* What is required:
Extract, unchanged, each line of the listing below from its first line through the line that contains "def zt(y): return ZR-abs(y-YR)*SL", inclusive, and nothing else.

* Data extract:
——
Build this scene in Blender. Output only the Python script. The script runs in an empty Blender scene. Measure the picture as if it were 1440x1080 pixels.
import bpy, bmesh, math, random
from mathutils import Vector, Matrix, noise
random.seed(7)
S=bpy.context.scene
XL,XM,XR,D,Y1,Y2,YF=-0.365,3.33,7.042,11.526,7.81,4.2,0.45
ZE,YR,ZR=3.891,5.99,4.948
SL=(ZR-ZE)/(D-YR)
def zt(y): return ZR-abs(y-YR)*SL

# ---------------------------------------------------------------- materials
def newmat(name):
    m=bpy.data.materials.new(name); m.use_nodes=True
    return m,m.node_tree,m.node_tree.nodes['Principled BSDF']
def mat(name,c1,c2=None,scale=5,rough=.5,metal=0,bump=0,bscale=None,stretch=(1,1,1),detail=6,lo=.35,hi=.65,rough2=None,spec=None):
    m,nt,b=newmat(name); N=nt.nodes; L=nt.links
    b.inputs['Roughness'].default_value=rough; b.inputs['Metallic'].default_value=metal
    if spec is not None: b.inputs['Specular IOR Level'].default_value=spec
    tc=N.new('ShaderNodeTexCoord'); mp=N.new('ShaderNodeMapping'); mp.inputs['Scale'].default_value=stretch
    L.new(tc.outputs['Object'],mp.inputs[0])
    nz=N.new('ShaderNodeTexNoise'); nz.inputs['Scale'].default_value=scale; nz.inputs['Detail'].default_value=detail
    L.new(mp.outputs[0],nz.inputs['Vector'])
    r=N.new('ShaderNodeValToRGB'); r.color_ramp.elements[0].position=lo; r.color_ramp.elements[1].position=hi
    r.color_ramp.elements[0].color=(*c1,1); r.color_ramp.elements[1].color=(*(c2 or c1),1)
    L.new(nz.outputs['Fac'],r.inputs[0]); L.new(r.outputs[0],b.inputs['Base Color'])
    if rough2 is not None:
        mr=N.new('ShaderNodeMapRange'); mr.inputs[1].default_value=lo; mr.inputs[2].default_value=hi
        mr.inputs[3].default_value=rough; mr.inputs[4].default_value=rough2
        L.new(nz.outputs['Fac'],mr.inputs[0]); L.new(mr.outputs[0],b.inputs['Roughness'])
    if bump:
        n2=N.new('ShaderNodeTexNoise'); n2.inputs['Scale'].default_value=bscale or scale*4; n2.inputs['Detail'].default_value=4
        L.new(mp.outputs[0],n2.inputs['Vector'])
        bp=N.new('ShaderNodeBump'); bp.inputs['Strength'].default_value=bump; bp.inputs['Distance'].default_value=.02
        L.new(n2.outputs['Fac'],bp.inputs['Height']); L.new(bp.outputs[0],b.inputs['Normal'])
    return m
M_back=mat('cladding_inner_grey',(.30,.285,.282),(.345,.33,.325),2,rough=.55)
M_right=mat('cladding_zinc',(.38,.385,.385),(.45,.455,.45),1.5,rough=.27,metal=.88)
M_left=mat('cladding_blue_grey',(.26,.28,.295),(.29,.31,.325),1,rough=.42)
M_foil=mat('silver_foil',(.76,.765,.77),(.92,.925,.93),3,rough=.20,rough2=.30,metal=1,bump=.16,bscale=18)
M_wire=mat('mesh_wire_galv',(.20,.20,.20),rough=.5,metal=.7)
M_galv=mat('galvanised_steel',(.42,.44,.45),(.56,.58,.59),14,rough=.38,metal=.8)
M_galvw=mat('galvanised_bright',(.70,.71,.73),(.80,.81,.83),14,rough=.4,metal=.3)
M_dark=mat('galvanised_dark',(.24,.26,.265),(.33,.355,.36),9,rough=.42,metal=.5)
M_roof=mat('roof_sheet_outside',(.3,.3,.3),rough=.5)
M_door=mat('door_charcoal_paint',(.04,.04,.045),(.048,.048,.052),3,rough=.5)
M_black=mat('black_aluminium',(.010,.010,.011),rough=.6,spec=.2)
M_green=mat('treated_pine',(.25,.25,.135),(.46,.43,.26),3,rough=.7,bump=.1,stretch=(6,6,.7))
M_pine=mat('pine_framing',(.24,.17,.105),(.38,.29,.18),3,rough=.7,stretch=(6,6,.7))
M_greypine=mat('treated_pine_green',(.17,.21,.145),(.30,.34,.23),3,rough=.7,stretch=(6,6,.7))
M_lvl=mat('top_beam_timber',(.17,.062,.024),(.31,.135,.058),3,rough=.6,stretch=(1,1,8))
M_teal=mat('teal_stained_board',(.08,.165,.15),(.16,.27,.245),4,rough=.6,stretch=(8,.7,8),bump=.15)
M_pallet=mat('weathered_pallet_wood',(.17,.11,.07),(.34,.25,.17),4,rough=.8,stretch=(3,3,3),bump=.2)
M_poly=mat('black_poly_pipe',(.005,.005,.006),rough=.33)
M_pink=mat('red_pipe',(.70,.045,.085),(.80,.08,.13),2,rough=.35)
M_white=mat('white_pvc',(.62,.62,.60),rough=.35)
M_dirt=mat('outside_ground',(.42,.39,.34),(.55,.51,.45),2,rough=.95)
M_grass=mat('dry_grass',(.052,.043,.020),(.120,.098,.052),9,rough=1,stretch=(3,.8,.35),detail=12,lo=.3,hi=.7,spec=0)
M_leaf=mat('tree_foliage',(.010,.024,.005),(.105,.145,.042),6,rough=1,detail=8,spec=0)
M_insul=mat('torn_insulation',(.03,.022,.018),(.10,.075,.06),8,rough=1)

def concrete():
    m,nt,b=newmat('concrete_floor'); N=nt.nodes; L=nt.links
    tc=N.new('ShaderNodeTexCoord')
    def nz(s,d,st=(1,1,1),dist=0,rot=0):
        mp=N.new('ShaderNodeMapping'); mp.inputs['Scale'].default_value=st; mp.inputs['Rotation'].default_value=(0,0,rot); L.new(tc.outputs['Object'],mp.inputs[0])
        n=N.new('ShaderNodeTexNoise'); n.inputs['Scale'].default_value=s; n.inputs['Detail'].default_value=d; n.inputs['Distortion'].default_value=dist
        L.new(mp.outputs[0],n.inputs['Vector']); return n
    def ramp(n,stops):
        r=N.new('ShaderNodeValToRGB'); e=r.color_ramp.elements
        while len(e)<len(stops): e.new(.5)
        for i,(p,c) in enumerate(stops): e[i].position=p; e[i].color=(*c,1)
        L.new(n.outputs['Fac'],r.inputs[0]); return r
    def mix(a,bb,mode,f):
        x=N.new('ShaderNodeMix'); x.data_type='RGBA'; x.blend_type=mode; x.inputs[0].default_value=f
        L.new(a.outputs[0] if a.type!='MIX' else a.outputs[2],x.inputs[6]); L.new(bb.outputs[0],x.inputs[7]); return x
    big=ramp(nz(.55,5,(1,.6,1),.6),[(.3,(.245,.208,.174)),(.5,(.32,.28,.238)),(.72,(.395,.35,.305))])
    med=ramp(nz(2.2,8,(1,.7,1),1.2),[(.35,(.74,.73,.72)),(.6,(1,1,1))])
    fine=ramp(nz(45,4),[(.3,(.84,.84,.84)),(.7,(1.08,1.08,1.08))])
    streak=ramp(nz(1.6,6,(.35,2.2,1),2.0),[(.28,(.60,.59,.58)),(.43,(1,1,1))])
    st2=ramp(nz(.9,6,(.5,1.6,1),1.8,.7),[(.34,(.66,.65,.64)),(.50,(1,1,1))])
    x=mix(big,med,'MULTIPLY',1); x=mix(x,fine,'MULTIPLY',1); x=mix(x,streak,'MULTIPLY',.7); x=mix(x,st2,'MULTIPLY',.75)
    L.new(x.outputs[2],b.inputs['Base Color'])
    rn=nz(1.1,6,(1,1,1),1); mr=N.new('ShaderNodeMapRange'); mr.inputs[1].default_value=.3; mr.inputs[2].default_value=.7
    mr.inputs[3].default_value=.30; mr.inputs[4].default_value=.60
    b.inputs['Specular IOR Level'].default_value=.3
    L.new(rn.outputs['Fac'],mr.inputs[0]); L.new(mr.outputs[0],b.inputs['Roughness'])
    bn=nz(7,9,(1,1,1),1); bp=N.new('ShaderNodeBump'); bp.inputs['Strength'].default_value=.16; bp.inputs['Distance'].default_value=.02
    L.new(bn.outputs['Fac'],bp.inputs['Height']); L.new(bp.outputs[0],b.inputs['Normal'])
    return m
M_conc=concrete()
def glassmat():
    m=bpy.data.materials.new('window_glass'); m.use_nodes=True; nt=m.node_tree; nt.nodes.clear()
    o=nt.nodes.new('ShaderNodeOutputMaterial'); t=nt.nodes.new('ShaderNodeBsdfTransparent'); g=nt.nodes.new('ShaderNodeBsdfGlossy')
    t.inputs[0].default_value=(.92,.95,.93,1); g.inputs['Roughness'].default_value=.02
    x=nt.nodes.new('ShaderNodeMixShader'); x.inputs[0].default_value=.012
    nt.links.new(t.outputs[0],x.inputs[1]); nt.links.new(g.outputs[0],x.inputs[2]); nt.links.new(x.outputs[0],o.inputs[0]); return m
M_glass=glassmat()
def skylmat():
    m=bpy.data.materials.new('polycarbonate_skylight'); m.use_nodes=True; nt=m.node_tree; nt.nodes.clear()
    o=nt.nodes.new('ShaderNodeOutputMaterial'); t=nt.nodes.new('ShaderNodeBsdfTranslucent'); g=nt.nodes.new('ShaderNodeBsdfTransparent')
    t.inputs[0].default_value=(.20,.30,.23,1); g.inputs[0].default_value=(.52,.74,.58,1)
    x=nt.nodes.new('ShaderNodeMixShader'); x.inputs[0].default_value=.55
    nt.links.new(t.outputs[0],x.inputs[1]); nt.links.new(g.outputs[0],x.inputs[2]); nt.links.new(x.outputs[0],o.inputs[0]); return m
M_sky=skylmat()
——
* Problem solution:
Build this scene in Blender. Output only the Python script. The script runs in an empty Blender scene. Measure the picture as if it were 1440x1080 pixels.
import bpy, bmesh, math, random
from mathutils import Vector, Matrix, noise
random.seed(7)
S=bpy.context.scene
XL,XM,XR,D,Y1,Y2,YF=-0.365,3.33,7.042,11.526,7.81,4.2,0.45
ZE,YR,ZR=3.891,5.99,4.948
SL=(ZR-ZE)/(D-YR)
def zt(y): return ZR-abs(y-YR)*SL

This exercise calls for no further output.